3D scene scripts:
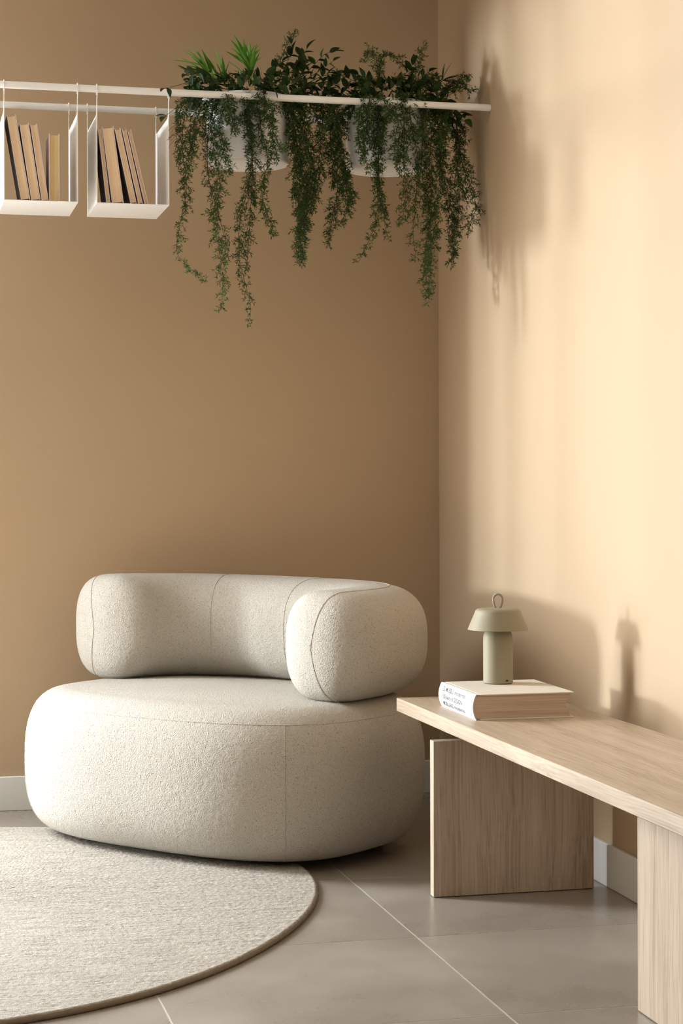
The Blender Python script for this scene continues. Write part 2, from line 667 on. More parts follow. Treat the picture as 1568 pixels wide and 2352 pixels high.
# ------------------------------------------------------------------ boucle lounge chair
SEAT = dict(cx=0.8557, cy=4.9652, a=0.563, b=0.3991, th=-0.8667, n=2.7492, w=0.1236, hh=0.1954, npf=2.6486, z0=0.022)
chair = empty('lounge_chair', (SEAT['cx'], SEAT['cy'], 0))
tag(chair, 'cream boucle lounge chair with pebble seat and curved wraparound backrest', 'armchair')


def resample(P, n, closed=True):
    Q = np.vstack([P, P[:1]]) if closed else P
    s = np.r_[0, np.cumsum(np.linalg.norm(np.diff(Q, axis=0), axis=1))]
    t = np.linspace(0, s[-1], n, endpoint=not closed)
    return np.stack([np.interp(t, s, Q[:, i]) for i in range(Q.shape[1])], 1)


def seat_rings(NC=620, MR=120):
    p = SEAT
    t = np.linspace(0, 2 * PI, 4000, endpoint=False)
    O = np.stack([p['a'] * spow(np.cos(t), 2 / p['n']), p['b'] * spow(np.sin(t), 2 / p['n'])], 1)
    O = resample(O, NC)
    d = np.roll(O, -1, 0) - np.roll(O, 1, 0)
    nr = np.stack([d[:, 1], -d[:, 0]], 1)
    nr /= np.linalg.norm(nr, axis=1)[:, None]
    e = np.linspace(-PI / 2, PI / 2, 2000)
    prof = np.stack([p['w'] * (1 - spow(np.cos(e), 2 / p['npf'])), p['z0'] + p['hh'] + p['hh'] * spow(np.sin(e), 2 / p['npf'])], 1)
    prof = resample(prof, MR, closed=False)
    rings = [np.c_[O - nr * i, np.full(NC, z)] for i, z in prof]
    top = rings[-1]
    c = top[:, :2].mean(0)
    for s in np.linspace(1, 0.0005, 70)[1:]:
        q = top.copy()
        q[:, :2] = c + (top[:, :2] - c) * s
        q[:, 2] += 0.010 * (1 - s * s) ** 1.3
        rings.append(q)
    bot = rings[0]
    pre = []
    for s in (0.0005, 0.5, 0.9):
        q = bot.copy()
        q[:, :2] = bot[:, :2].mean(0) + (bot[:, :2] - bot[:, :2].mean(0)) * s
        pre.append(q)
    return np.array(pre + rings)


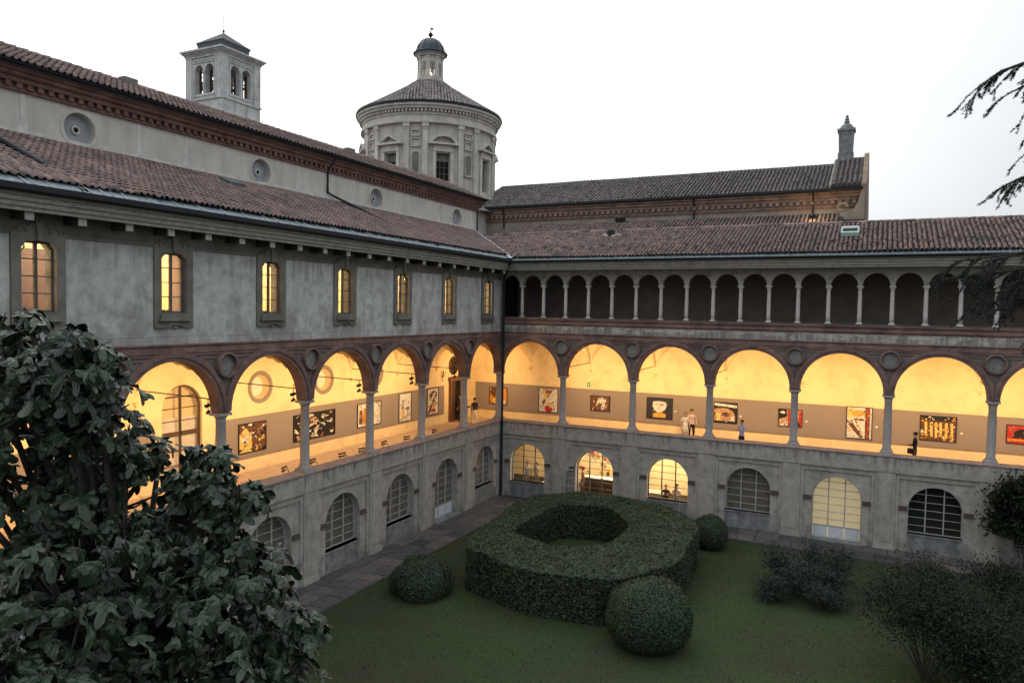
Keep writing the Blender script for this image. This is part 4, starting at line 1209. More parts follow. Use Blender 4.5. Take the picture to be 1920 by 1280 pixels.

What you have to do: Without the pictures, restate each entry exactly.

Response to this task:
The Blender Python script for this scene continues. Write part 2, from line 667 on. More parts follow. Treat the picture as 1568 pixels wide and 2352 pixels high.
# ------------------------------------------------------------------ boucle lounge chair
SEAT = dict(cx=0.8557, cy=4.9652, a=0.563, b=0.3991, th=-0.8667, n=2.7492, w=0.1236, hh=0.1954, npf=2.6486, z0=0.022)
chair = empty('lounge_chair', (SEAT['cx'], SEAT['cy'], 0))
tag(chair, 'cream boucle lounge chair with pebble seat and curved wraparound backrest', 'armchair')


def resample(P, n, closed=True):
    Q = np.vstack([P, P[:1]]) if closed else P
    s = np.r_[0, np.cumsum(np.linalg.norm(np.diff(Q, axis=0), axis=1))]
    t = np.linspace(0, s[-1], n, endpoint=not closed)
    return np.stack([np.interp(t, s, Q[:, i]) for i in range(Q.shape[1])], 1)


def seat_rings(NC=620, MR=120):
    p = SEAT
    t = np.linspace(0, 2 * PI, 4000, endpoint=False)
    O = np.stack([p['a'] * spow(np.cos(t), 2 / p['n']), p['b'] * spow(np.sin(t), 2 / p['n'])], 1)
    O = resample(O, NC)
    d = np.roll(O, -1, 0) - np.roll(O, 1, 0)
    nr = np.stack([d[:, 1], -d[:, 0]], 1)
    nr /= np.linalg.norm(nr, axis=1)[:, None]
    e = np.linspace(-PI / 2, PI / 2, 2000)
    prof = np.stack([p['w'] * (1 - spow(np.cos(e), 2 / p['npf'])), p['z0'] + p['hh'] + p['hh'] * spow(np.sin(e), 2 / p['npf'])], 1)
    prof = resample(prof, MR, closed=False)
    rings = [np.c_[O - nr * i, np.full(NC, z)] for i, z in prof]
    top = rings[-1]
    c = top[:, :2].mean(0)
    for s in np.linspace(1, 0.0005, 70)[1:]:
        q = top.copy()
        q[:, :2] = c + (top[:, :2] - c) * s
        q[:, 2] += 0.010 * (1 - s * s) ** 1.3
        rings.append(q)
    bot = rings[0]
    pre = []
    for s in (0.0005, 0.5, 0.9):
        q = bot.copy()
        q[:, :2] = bot[:, :2].mean(0) + (bot[:, :2] - bot[:, :2].mean(0)) * s
        pre.append(q)
    return np.array(pre + rings)


Keep writing the Blender script for this image. This is part 4, starting at line 1209. More parts follow. Use Blender 4.5. Take the picture to be 1920 by 1280 pixels.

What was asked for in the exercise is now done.